Sortie de la messe à Saint-Germain-l'Auxerrois et distribution de revues royalistes | Hugo Wintrebert
«On ne peut pas être monarchiste sans avoir une conception assez nostalgique de la société, souligne Baptiste Roger-Lacan. Une idée qu’il y a quelque chose qui aurait déconné en 1789, qu’il y a un fil qui a été rompu et qu’il faudrait restaurer. Mais ce n’est pas pour autant qu’un militant monarchiste vous dira qu’il est pour la stricte restauration de l’Ancien Régime. En revanche, il y a aussi une nostalgie plus générale, d’une société d’ordre, où les relations humaines ne sont pas juste économiques.»

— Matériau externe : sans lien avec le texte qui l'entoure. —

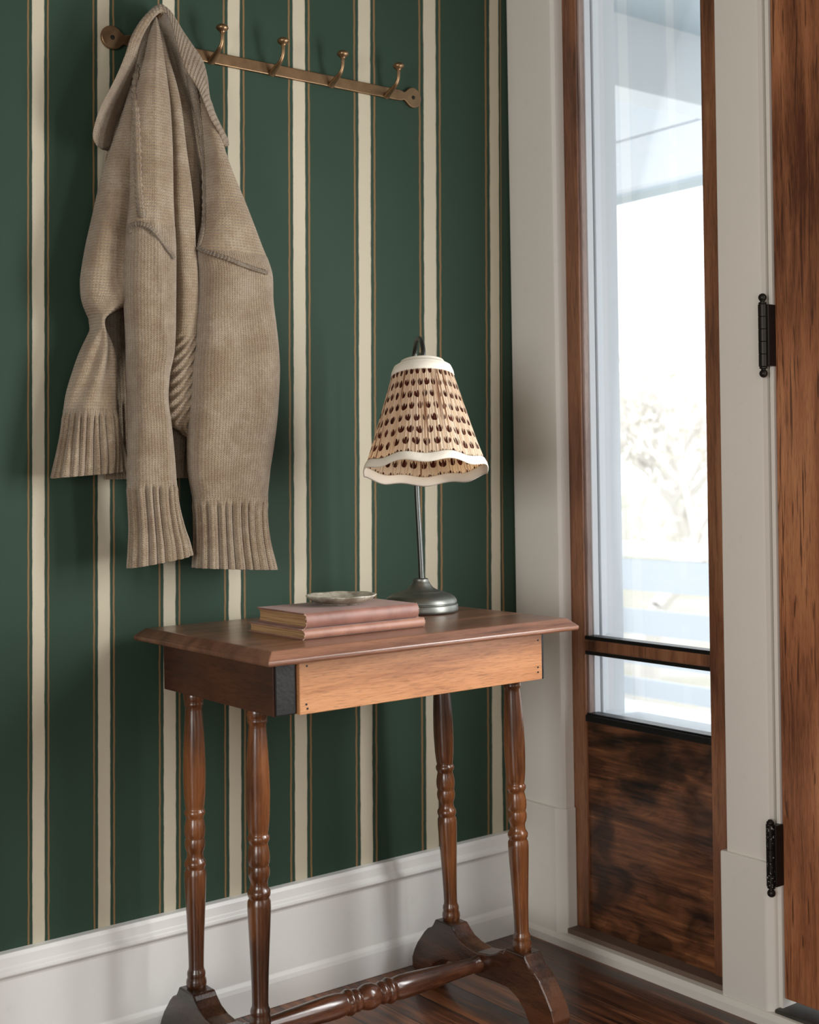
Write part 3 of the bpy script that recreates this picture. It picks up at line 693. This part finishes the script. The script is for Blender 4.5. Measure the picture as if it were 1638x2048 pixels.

Néanmoins, Baptiste Roger-Lacan ne peut s’empêcher de se poser la question de la sincérité des monarchistes. Ne faudrait-il pas voir en effet dans leur posture une manière de se distinguer, d’exprimer un sens de l’esthétique politique? Le spécialiste rappelle qu’au XXe siècle, les commémorations, sur la pente d’un long déclin, attiraient nombres d’écrivains germanopratins et d’anarchistes de droite qui, par élégance, par coquetterie, se disaient royalistes. Le royalisme serait-il devenu au XXIe siècle un dandysme? Au moins, à défaut de faire partie d'un mouvement massif, les royalistes peuvent jouer la carte de la singularité.